今や誰しもがスマホやタブレットを持つ時代。動画配信サービスや動画投稿サイトも充実し、移動時間や空き時間に気軽に動画を視聴することができるようになりました。コンテンツが豊富になる中で、「忙しくて映画1本は見られない」というニーズに応えるかたちで広まったのが「ファスト映画」です。なじみのない読者もいるでしょうが、「ファスト映画」というのは1本の映画を10分程度に編集し、解説を加えるなどしたものです。

 しかしこの「ファスト映画」は犯罪です。今月、刑事事件として初の司法判断が下されました。
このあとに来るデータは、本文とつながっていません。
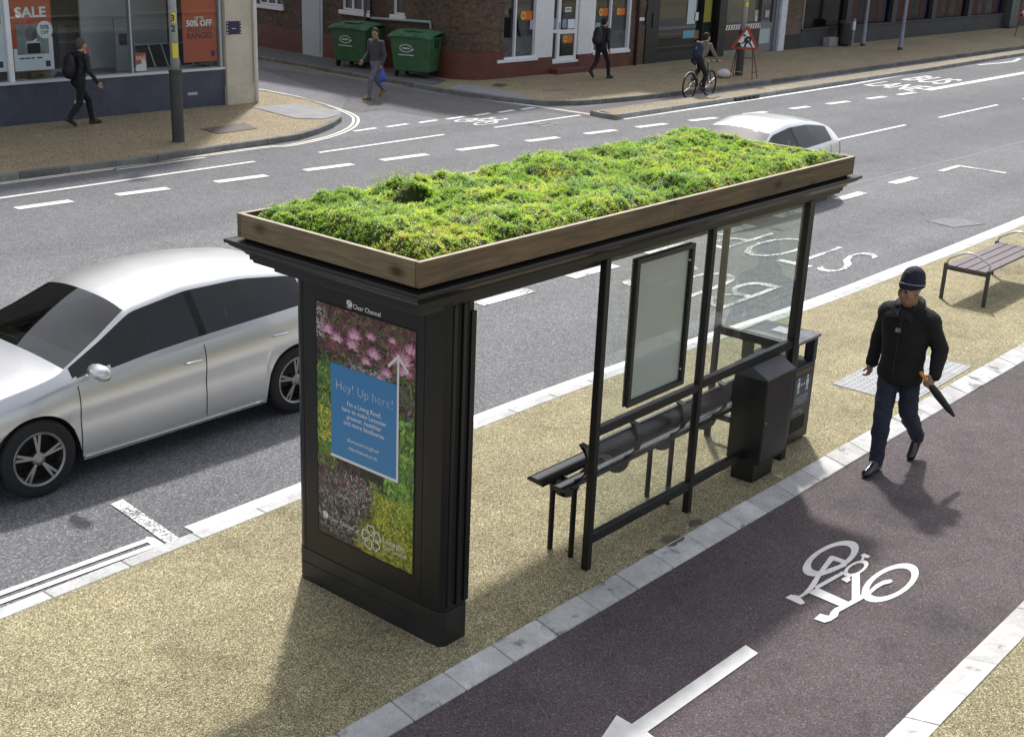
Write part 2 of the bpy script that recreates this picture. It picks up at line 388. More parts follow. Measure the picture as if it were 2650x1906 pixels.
# near kerb: splayed blocks with open joints
def block_row(x0, x1, L, fa, fb, za, zb, gap=.007):
    g = MB(); x = x0
    while x < x1:
        a, b = x+gap, x+L
        A = [(a,fa(a)),(b,fa(b)),(b,fb(b)),(a,fb(a))]; jz = random.uniform(-.003,.003)
        if za == zb: top = [(q[0],q[1],za+jz) for q in A]
        else: top = [(*A[0],za+jz),(*A[1],za+jz),(*A[2],zb+jz),(*A[3],zb+jz)]
        bot = [(q[0],q[1],-.2) for q in A]
        g.add(top+bot, [(0,1,2,3),(0,4,5,1),(1,5,6,2),(2,6,7,3),(3,7,4,0)]); x += L
    return g
struct('kerb', block_row(-6, 60, .44, ypav, ycyc, .004, TRACK+.012), kerb_white, bevel=.008)
struct('kerb', block_row(-6, 60, .9, yk2a, yk2b, TRACK+.02, .012), kerb_white, bevel=.008)
def along(line, off):
    q = [Vector((p[0],p[1],0)) for p in line]; out = []
    for i, p in enumerate(q):
        t = q[min(i+1,len(q)-1)]-q[max(i-1,0)]; t.normalize(); out.append((p.x-t.y*off, p.y+t.x*off))
    return out
def resample(line, L):
    q = [Vector((p[0],p[1],0)) for p in line]; out = [q[0].copy()]; acc = 0; i = 0; pos = q[0].copy()
    need = L
    while i < len(q)-1:
        d = (q[i+1]-pos).length
        if d < need: need -= d; pos = q[i+1].copy(); i += 1
        else: pos = pos + (q[i+1]-pos).normalized()*need; out.append(pos.copy()); need = L
    return [(p.x,p.y) for p in out]
def kerb_run(line, width, ztop, L=.9, zb=-.25, gap=.006, slope=0):
    g = MB(); q = resample(line, L)
    for i in range(len(q)-1):
        a, b = Vector((*q[i],0)), Vector((*q[i+1],0)); t = (b-a).normalized(); n = Vector((-t.y,t.x,0))*width
        a2, b2 = a+t*gap, b
        A = [a2, b2, b2+n, a2+n]
        g.add([(p.x,p.y,ztop-(slope if k>1 else 0)) for k,p in enumerate(A)]+[(p.x,p.y,zb) for p in A], [(0,1,2,3),(0,4,5,1),(1,5,6,2),(2,6,7,3),(3,7,4,0)])
    return g
near = [p for p in kl if -8 < p[0] < 62]
struct('kerb', kerb_run(along(near,-.015), .13, .006, L=.6), kerb_pale, bevel=.01)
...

 今回の刑事事件は、被告人ら男女3人が、2020年6月から7月ごろまでの間に、東宝など13社の映画製作会社が著作権を有する作品を「ファスト映画」にしてYouTubeにアップロードしたとして起訴された著作権法違反の事件でした。

 そして今月16日、仙台地方裁判所は、「ファスト映画は映画の著作権者が正当な対価を収受する機会を失わせ、映画の収益構造を破壊し、映画文化の発展を阻害するものである」として「ファスト映画」の犯罪性を認め、主犯格の男に対し、懲役2年、執行猶予4年及び罰金200万円の判決を言い渡しました。

 さらに判決では「本判決等により、ファスト映画の違法性が一段と周知された後もファスト映画の作成や公開が横行するのであれば、その量刑傾向は重い方向にシフトすべきである」とも述べられており、今後さらに厳しい態度で臨むべきであると言及されています。

 確かに視聴者のわれわれからすれば、「ファスト映画」はあったら助かるコンテンツという側面があります。最近ではYouTubeでも「切り抜き動画」なども増えてきています。一方で「ファスト映画」を作成する側も、視聴者のニーズに応えようと考えていたのでしょうし、他の人もやっているから大丈夫と思って踏み込んでしまったのかもしれません。

 しかし、動画コンテンツは、あくまでも元の著作者の権利であって、勝手に利用することは原則的に認められません。軽い気持ちで動画投稿をすると重い刑事罰や何千万円にも及ぶ損害賠償責任を負うことにもなりかねないことを知っておいてください。